> **REQUIRED TASK**
Take the material and output all of it exactly.

> **RAW DATA**
════

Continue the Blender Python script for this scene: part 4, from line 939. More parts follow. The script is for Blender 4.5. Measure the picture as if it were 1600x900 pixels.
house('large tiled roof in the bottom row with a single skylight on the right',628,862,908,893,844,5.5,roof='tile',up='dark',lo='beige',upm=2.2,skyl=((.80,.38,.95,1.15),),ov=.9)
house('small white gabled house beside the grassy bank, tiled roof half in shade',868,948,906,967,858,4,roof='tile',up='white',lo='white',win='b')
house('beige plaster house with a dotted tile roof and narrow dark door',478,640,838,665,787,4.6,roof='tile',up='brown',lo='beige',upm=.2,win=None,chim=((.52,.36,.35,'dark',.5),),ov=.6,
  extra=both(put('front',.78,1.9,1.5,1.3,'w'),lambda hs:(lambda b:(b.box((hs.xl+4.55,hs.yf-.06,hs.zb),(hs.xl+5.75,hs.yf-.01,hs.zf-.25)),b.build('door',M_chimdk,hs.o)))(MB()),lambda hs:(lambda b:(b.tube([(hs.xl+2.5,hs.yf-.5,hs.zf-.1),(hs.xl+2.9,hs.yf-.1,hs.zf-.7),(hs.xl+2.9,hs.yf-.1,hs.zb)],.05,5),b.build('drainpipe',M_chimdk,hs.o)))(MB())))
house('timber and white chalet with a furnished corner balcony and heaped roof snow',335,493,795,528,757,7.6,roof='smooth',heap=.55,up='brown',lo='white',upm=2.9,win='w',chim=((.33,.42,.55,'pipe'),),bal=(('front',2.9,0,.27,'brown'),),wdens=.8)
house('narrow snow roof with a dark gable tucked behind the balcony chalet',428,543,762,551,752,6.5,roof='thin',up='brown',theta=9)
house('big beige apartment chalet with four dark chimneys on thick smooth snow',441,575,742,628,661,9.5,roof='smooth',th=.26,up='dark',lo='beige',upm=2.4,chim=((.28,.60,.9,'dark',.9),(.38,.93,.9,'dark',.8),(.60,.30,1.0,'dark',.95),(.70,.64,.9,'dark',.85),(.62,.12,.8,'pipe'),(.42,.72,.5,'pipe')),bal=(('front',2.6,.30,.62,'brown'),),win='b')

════

> **WRITTEN SOLUTION**
Continue the Blender Python script for this scene: part 4, from line 939. More parts follow. The script is for Blender 4.5. Measure the picture as if it were 1600x900 pixels.
house('large tiled roof in the bottom row with a single skylight on the right',628,862,908,893,844,5.5,roof='tile',up='dark',lo='beige',upm=2.2,skyl=((.80,.38,.95,1.15),),ov=.9)
house('small white gabled house beside the grassy bank, tiled roof half in shade',868,948,906,967,858,4,roof='tile',up='white',lo='white',win='b')
house('beige plaster house with a dotted tile roof and narrow dark door',478,640,838,665,787,4.6,roof='tile',up='brown',lo='beige',upm=.2,win=None,chim=((.52,.36,.35,'dark',.5),),ov=.6,
  extra=both(put('front',.78,1.9,1.5,1.3,'w'),lambda hs:(lambda b:(b.box((hs.xl+4.55,hs.yf-.06,hs.zb),(hs.xl+5.75,hs.yf-.01,hs.zf-.25)),b.build('door',M_chimdk,hs.o)))(MB()),lambda hs:(lambda b:(b.tube([(hs.xl+2.5,hs.yf-.5,hs.zf-.1),(hs.xl+2.9,hs.yf-.1,hs.zf-.7),(hs.xl+2.9,hs.yf-.1,hs.zb)],.05,5),b.build('drainpipe',M_chimdk,hs.o)))(MB())))
house('timber and white chalet with a furnished corner balcony and heaped roof snow',335,493,795,528,757,7.6,roof='smooth',heap=.55,up='brown',lo='white',upm=2.9,win='w',chim=((.33,.42,.55,'pipe'),),bal=(('front',2.9,0,.27,'brown'),),wdens=.8)
house('narrow snow roof with a dark gable tucked behind the balcony chalet',428,543,762,551,752,6.5,roof='thin',up='brown',theta=9)
house('big beige apartment chalet with four dark chimneys on thick smooth snow',441,575,742,628,661,9.5,roof='smooth',th=.26,up='dark',lo='beige',upm=2.4,chim=((.28,.60,.9,'dark',.9),(.38,.93,.9,'dark',.8),(.60,.30,1.0,'dark',.95),(.70,.64,.9,'dark',.85),(.62,.12,.8,'pipe'),(.42,.72,.5,'pipe')),bal=(('front',2.6,.30,.62,'brown'),),win='b')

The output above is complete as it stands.